= GIVEN INFORMATION =
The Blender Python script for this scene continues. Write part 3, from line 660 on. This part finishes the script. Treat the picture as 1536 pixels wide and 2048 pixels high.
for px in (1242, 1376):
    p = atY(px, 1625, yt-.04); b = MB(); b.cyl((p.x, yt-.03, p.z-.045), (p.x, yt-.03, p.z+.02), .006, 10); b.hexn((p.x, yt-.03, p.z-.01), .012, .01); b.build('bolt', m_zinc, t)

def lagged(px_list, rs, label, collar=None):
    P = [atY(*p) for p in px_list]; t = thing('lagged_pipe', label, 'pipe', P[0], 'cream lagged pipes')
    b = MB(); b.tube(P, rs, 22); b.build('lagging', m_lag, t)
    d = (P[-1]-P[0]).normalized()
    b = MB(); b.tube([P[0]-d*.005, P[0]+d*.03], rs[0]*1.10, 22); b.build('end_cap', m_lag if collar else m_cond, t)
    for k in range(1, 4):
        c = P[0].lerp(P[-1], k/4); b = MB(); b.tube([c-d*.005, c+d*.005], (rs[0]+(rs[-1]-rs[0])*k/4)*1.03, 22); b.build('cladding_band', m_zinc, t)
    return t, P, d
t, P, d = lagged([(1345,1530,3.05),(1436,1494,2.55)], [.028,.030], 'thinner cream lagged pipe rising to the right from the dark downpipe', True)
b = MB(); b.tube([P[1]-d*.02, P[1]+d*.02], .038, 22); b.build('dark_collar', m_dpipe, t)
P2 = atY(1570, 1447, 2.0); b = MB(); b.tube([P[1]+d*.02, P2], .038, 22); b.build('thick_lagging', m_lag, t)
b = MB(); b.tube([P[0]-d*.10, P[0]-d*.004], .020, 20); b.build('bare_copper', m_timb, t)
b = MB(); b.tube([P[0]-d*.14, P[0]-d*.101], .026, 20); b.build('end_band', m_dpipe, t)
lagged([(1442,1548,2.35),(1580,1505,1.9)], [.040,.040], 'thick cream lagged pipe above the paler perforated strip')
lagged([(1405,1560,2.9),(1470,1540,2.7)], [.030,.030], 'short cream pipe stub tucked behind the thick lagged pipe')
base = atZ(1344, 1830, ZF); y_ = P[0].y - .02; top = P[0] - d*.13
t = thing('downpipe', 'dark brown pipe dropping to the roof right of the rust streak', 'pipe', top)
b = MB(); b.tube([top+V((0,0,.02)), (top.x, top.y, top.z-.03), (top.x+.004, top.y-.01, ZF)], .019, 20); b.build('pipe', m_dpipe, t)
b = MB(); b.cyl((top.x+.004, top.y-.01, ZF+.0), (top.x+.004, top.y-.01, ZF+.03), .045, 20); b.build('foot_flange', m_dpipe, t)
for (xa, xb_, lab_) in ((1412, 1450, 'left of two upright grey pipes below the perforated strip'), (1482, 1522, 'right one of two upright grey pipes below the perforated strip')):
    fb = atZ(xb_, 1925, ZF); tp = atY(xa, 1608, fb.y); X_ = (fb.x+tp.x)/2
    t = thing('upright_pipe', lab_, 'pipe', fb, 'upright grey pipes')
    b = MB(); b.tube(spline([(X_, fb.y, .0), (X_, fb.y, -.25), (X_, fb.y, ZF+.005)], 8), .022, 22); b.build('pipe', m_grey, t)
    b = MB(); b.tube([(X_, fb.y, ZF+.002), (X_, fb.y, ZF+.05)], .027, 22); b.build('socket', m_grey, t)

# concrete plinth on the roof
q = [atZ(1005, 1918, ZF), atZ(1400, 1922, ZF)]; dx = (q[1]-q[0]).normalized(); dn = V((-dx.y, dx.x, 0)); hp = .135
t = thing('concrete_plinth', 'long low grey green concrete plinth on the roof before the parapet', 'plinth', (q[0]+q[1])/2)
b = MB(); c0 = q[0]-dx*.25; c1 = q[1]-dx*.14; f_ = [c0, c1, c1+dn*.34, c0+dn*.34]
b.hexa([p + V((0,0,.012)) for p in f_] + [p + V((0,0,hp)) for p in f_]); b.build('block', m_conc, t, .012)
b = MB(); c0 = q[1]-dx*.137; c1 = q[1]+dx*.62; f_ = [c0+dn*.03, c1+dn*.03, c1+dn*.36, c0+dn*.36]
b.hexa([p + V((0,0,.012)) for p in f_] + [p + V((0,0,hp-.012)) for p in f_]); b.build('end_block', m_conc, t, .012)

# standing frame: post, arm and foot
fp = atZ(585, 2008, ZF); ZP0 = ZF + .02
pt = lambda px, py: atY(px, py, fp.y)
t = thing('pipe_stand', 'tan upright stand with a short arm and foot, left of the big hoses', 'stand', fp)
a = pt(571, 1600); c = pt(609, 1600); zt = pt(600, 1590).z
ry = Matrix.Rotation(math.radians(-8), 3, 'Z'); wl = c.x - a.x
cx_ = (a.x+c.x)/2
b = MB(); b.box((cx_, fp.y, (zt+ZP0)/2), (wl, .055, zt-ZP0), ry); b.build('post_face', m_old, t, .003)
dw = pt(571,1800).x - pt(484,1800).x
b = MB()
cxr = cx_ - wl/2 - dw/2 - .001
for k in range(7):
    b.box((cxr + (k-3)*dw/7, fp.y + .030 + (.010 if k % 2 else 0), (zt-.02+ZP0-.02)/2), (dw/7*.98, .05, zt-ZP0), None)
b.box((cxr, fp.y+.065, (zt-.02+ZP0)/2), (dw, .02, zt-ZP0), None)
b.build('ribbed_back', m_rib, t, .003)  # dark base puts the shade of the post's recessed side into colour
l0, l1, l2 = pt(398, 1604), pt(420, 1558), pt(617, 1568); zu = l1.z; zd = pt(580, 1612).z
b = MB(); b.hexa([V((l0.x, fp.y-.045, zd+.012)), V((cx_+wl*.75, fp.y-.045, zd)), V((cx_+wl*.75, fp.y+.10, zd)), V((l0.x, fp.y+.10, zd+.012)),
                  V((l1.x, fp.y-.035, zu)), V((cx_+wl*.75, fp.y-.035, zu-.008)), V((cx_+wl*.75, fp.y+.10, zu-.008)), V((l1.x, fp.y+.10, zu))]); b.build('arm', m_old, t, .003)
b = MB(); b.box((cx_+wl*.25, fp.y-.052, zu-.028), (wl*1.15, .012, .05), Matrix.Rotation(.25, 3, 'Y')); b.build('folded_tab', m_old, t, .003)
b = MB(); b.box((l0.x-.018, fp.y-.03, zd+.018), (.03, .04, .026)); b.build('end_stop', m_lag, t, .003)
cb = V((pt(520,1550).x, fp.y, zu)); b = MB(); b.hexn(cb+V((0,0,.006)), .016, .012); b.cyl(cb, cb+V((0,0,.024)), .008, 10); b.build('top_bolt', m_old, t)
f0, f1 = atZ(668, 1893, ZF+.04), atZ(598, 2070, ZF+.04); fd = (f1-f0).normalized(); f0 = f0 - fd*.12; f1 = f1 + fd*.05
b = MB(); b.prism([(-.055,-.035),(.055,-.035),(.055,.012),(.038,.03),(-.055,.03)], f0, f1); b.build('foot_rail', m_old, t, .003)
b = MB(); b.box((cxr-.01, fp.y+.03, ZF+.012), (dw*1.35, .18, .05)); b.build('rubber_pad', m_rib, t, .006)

= EXERCISE TASK =
Write the complete data out, exactly as above.

= FULL RESPONSE =
The Blender Python script for this scene continues. Write part 3, from line 660 on. This part finishes the script. Treat the picture as 1536 pixels wide and 2048 pixels high.
for px in (1242, 1376):
    p = atY(px, 1625, yt-.04); b = MB(); b.cyl((p.x, yt-.03, p.z-.045), (p.x, yt-.03, p.z+.02), .006, 10); b.hexn((p.x, yt-.03, p.z-.01), .012, .01); b.build('bolt', m_zinc, t)

def lagged(px_list, rs, label, collar=None):
    P = [atY(*p) for p in px_list]; t = thing('lagged_pipe', label, 'pipe', P[0], 'cream lagged pipes')
    b = MB(); b.tube(P, rs, 22); b.build('lagging', m_lag, t)
    d = (P[-1]-P[0]).normalized()
    b = MB(); b.tube([P[0]-d*.005, P[0]+d*.03], rs[0]*1.10, 22); b.build('end_cap', m_lag if collar else m_cond, t)
    for k in range(1, 4):
        c = P[0].lerp(P[-1], k/4); b = MB(); b.tube([c-d*.005, c+d*.005], (rs[0]+(rs[-1]-rs[0])*k/4)*1.03, 22); b.build('cladding_band', m_zinc, t)
    return t, P, d
t, P, d = lagged([(1345,1530,3.05),(1436,1494,2.55)], [.028,.030], 'thinner cream lagged pipe rising to the right from the dark downpipe', True)
b = MB(); b.tube([P[1]-d*.02, P[1]+d*.02], .038, 22); b.build('dark_collar', m_dpipe, t)
P2 = atY(1570, 1447, 2.0); b = MB(); b.tube([P[1]+d*.02, P2], .038, 22); b.build('thick_lagging', m_lag, t)
b = MB(); b.tube([P[0]-d*.10, P[0]-d*.004], .020, 20); b.build('bare_copper', m_timb, t)
b = MB(); b.tube([P[0]-d*.14, P[0]-d*.101], .026, 20); b.build('end_band', m_dpipe, t)
lagged([(1442,1548,2.35),(1580,1505,1.9)], [.040,.040], 'thick cream lagged pipe above the paler perforated strip')
lagged([(1405,1560,2.9),(1470,1540,2.7)], [.030,.030], 'short cream pipe stub tucked behind the thick lagged pipe')
base = atZ(1344, 1830, ZF); y_ = P[0].y - .02; top = P[0] - d*.13
t = thing('downpipe', 'dark brown pipe dropping to the roof right of the rust streak', 'pipe', top)
b = MB(); b.tube([top+V((0,0,.02)), (top.x, top.y, top.z-.03), (top.x+.004, top.y-.01, ZF)], .019, 20); b.build('pipe', m_dpipe, t)
b = MB(); b.cyl((top.x+.004, top.y-.01, ZF+.0), (top.x+.004, top.y-.01, ZF+.03), .045, 20); b.build('foot_flange', m_dpipe, t)
for (xa, xb_, lab_) in ((1412, 1450, 'left of two upright grey pipes below the perforated strip'), (1482, 1522, 'right one of two upright grey pipes below the perforated strip')):
    fb = atZ(xb_, 1925, ZF); tp = atY(xa, 1608, fb.y); X_ = (fb.x+tp.x)/2
    t = thing('upright_pipe', lab_, 'pipe', fb, 'upright grey pipes')
    b = MB(); b.tube(spline([(X_, fb.y, .0), (X_, fb.y, -.25), (X_, fb.y, ZF+.005)], 8), .022, 22); b.build('pipe', m_grey, t)
    b = MB(); b.tube([(X_, fb.y, ZF+.002), (X_, fb.y, ZF+.05)], .027, 22); b.build('socket', m_grey, t)

# concrete plinth on the roof
q = [atZ(1005, 1918, ZF), atZ(1400, 1922, ZF)]; dx = (q[1]-q[0]).normalized(); dn = V((-dx.y, dx.x, 0)); hp = .135
t = thing('concrete_plinth', 'long low grey green concrete plinth on the roof before the parapet', 'plinth', (q[0]+q[1])/2)
b = MB(); c0 = q[0]-dx*.25; c1 = q[1]-dx*.14; f_ = [c0, c1, c1+dn*.34, c0+dn*.34]
b.hexa([p + V((0,0,.012)) for p in f_] + [p + V((0,0,hp)) for p in f_]); b.build('block', m_conc, t, .012)
b = MB(); c0 = q[1]-dx*.137; c1 = q[1]+dx*.62; f_ = [c0+dn*.03, c1+dn*.03, c1+dn*.36, c0+dn*.36]
b.hexa([p + V((0,0,.012)) for p in f_] + [p + V((0,0,hp-.012)) for p in f_]); b.build('end_block', m_conc, t, .012)

# standing frame: post, arm and foot
fp = atZ(585, 2008, ZF); ZP0 = ZF + .02
pt = lambda px, py: atY(px, py, fp.y)
t = thing('pipe_stand', 'tan upright stand with a short arm and foot, left of the big hoses', 'stand', fp)
a = pt(571, 1600); c = pt(609, 1600); zt = pt(600, 1590).z
ry = Matrix.Rotation(math.radians(-8), 3, 'Z'); wl = c.x - a.x
cx_ = (a.x+c.x)/2
b = MB(); b.box((cx_, fp.y, (zt+ZP0)/2), (wl, .055, zt-ZP0), ry); b.build('post_face', m_old, t, .003)
dw = pt(571,1800).x - pt(484,1800).x
b = MB()
cxr = cx_ - wl/2 - dw/2 - .001
for k in range(7):
    b.box((cxr + (k-3)*dw/7, fp.y + .030 + (.010 if k % 2 else 0), (zt-.02+ZP0-.02)/2), (dw/7*.98, .05, zt-ZP0), None)
b.box((cxr, fp.y+.065, (zt-.02+ZP0)/2), (dw, .02, zt-ZP0), None)
b.build('ribbed_back', m_rib, t, .003)  # dark base puts the shade of the post's recessed side into colour
l0, l1, l2 = pt(398, 1604), pt(420, 1558), pt(617, 1568); zu = l1.z; zd = pt(580, 1612).z
b = MB(); b.hexa([V((l0.x, fp.y-.045, zd+.012)), V((cx_+wl*.75, fp.y-.045, zd)), V((cx_+wl*.75, fp.y+.10, zd)), V((l0.x, fp.y+.10, zd+.012)),
                  V((l1.x, fp.y-.035, zu)), V((cx_+wl*.75, fp.y-.035, zu-.008)), V((cx_+wl*.75, fp.y+.10, zu-.008)), V((l1.x, fp.y+.10, zu))]); b.build('arm', m_old, t, .003)
b = MB(); b.box((cx_+wl*.25, fp.y-.052, zu-.028), (wl*1.15, .012, .05), Matrix.Rotation(.25, 3, 'Y')); b.build('folded_tab', m_old, t, .003)
b = MB(); b.box((l0.x-.018, fp.y-.03, zd+.018), (.03, .04, .026)); b.build('end_stop', m_lag, t, .003)
cb = V((pt(520,1550).x, fp.y, zu)); b = MB(); b.hexn(cb+V((0,0,.006)), .016, .012); b.cyl(cb, cb+V((0,0,.024)), .008, 10); b.build('top_bolt', m_old, t)
f0, f1 = atZ(668, 1893, ZF+.04), atZ(598, 2070, ZF+.04); fd = (f1-f0).normalized(); f0 = f0 - fd*.12; f1 = f1 + fd*.05
b = MB(); b.prism([(-.055,-.035),(.055,-.035),(.055,.012),(.038,.03),(-.055,.03)], f0, f1); b.build('foot_rail', m_old, t, .003)
b = MB(); b.box((cxr-.01, fp.y+.03, ZF+.012), (dw*1.35, .18, .05)); b.build('rubber_pad', m_rib, t, .006)